Taşımacılık konusunda uzman bilirkişi … tarafından düzenlenen raporda; dava dışı … … Lojistik tarafından davalı … Şirketi taşıma işleri yapmak üzere anlaştıkları, yükleme limanı Costanza/Romanya boşaltma limanı Gebze/Hereke TÜRKİYE olan yükleme için … … Lojistik firmasının davalı … şirketi “iç nakliye” taşıma işi yapılması üzerine 10/05/2016 tarih ve 1 nolu AÇIK YÜK Konşimentosu ve bu konşimentoya karşılık 97.747,65 TL bedelli %18 KDV 17.594,58 TL ile toplamda 115.342,23 TL tutarında fatura düzenlendiği, konşimento ya da taşıma senedinin üzerinde yükleyici-alıcı-ihbar merci olmak üzere her türlü bilginin yer aldığı kıymetli evrak olduğu, malın taşıyıcıya teslim edildiğinin ve taşıma sözleşmesi düzenlendiğine karine teşkil edeceği bu sebeple davacı temlik sahibinin fatura tutarına kadar olan kısmı için tahsilata hak kazanacağı tespit edilmiştir.
Mahkememizce yapılan yargılama, taraf beyanları, takip dosyası, düzenlenen bilirkişi raporu ve tüm dosya kapsamı birlikte değerlendirildiğinde; taraflar arasında fatura ve cari hesaba dayalı ticari ilişki bulunduğu, davacının bakiye cari hesaba dayalı alacağının tahsili istemiyle icra takibi başlattığı, davalının yasal süresi içerisinde yaptığı itiraz üzerine takibin durmasına karar verildiği, davacı tarafın ticari defter ve kayıtlarının incelenmesinde takip tarihi itibariyle davacının davalıdan 115.342,23 TL alacaklı olduğu, cari hesaba konu faturanın 03.05.2016 tarihli … numaralı iç nakliye ücreti açıklamalı 97.747,65 TL tutarında 17.594,58 kdv miktarı üzerinden düzenlendiği ve yine cari hesaba konu konşimentonun 10.05.2016 tarihli alıcısının … San.
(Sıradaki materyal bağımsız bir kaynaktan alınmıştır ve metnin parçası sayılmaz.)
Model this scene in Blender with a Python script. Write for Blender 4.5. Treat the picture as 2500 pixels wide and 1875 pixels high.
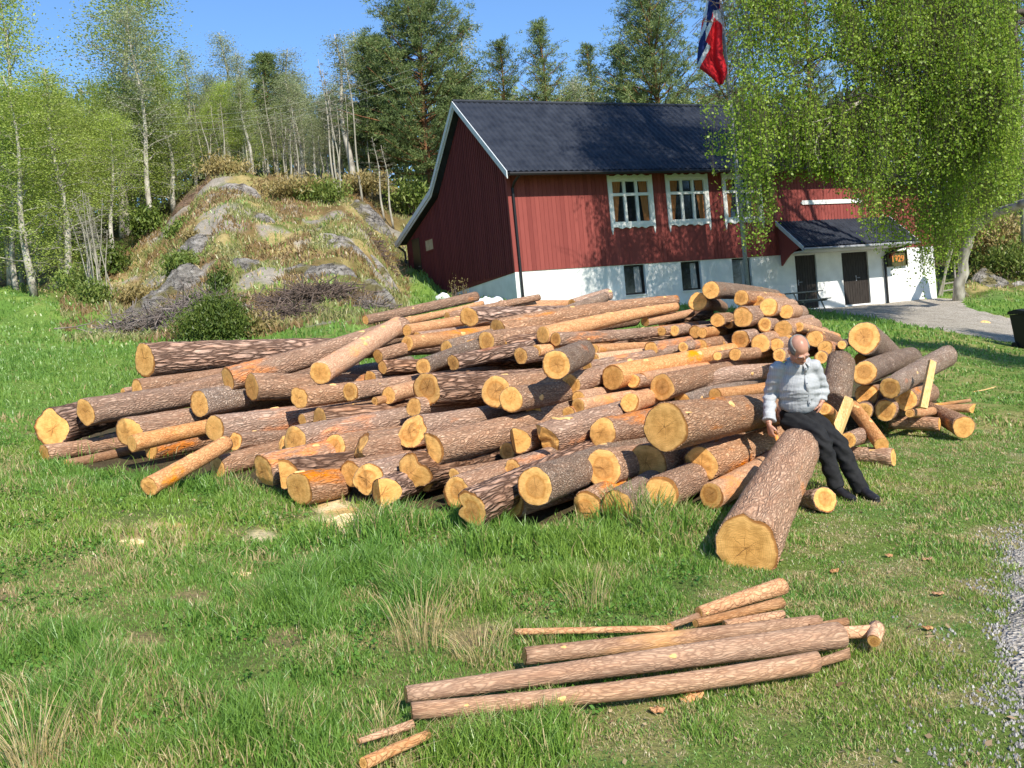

Ve Tic. A.Ş. Olarak düzenlenmiş olduğu, temlik veren şirket defterlerinde söz konusu fatura ve konşimento tutarının alacak olarak kaydedildiği, davalı tarafça usulüne uygun düzenlenen cari hesaba konu faturaya takip öncesi bir itirazının bulunmadığı, düzenlenen faturanın davalı tarafın bilgisi dahilinde olduğu, bu haliyle davacı tarafın takip konusu faturadan dolayı davalı şirketten alacaklı olduğunu ispat ettiği anlaşılmakla bu hususta denetime ve kanaat edinmeye elverişli bilirkişi raporu hükme esas alınarak davacının talebi doğrultusunda şimdilik 30.000,00 TL üzerinden davanın kabulüne, davacı tarafın başlattığı … İcra Müdürlüğünün 2017/… Esas sayılı icra dosyasında borçlu davalı tarafından asıl alacağa yönelik yapılan itirazın 30.000,00 TL üzerinden iptaline, takibin 30.000,00 TL üzerinden takip talebindeki şartlarla kaldığı yerden devamına, dava konusu fatura alacağının önceden belirlenebilirlik, bilinebilirlik, hesap edilebilirlik vasfı ve dolayısıyla likit alacak niteliği taşıdığı, bu haliyle İİK’nın 67. maddesindeki koşullar gerçekleştiği görülmekle, davacının icra inkar tazminatı talebinin kabulü ile, hükmolunan asıl alacağın % 20’si oranında icra inkar tazminatın davalıdan alınarak davacıya verilmesine karar vermek gerekmiş aşağıdaki şekilde hüküm kurulmuştur.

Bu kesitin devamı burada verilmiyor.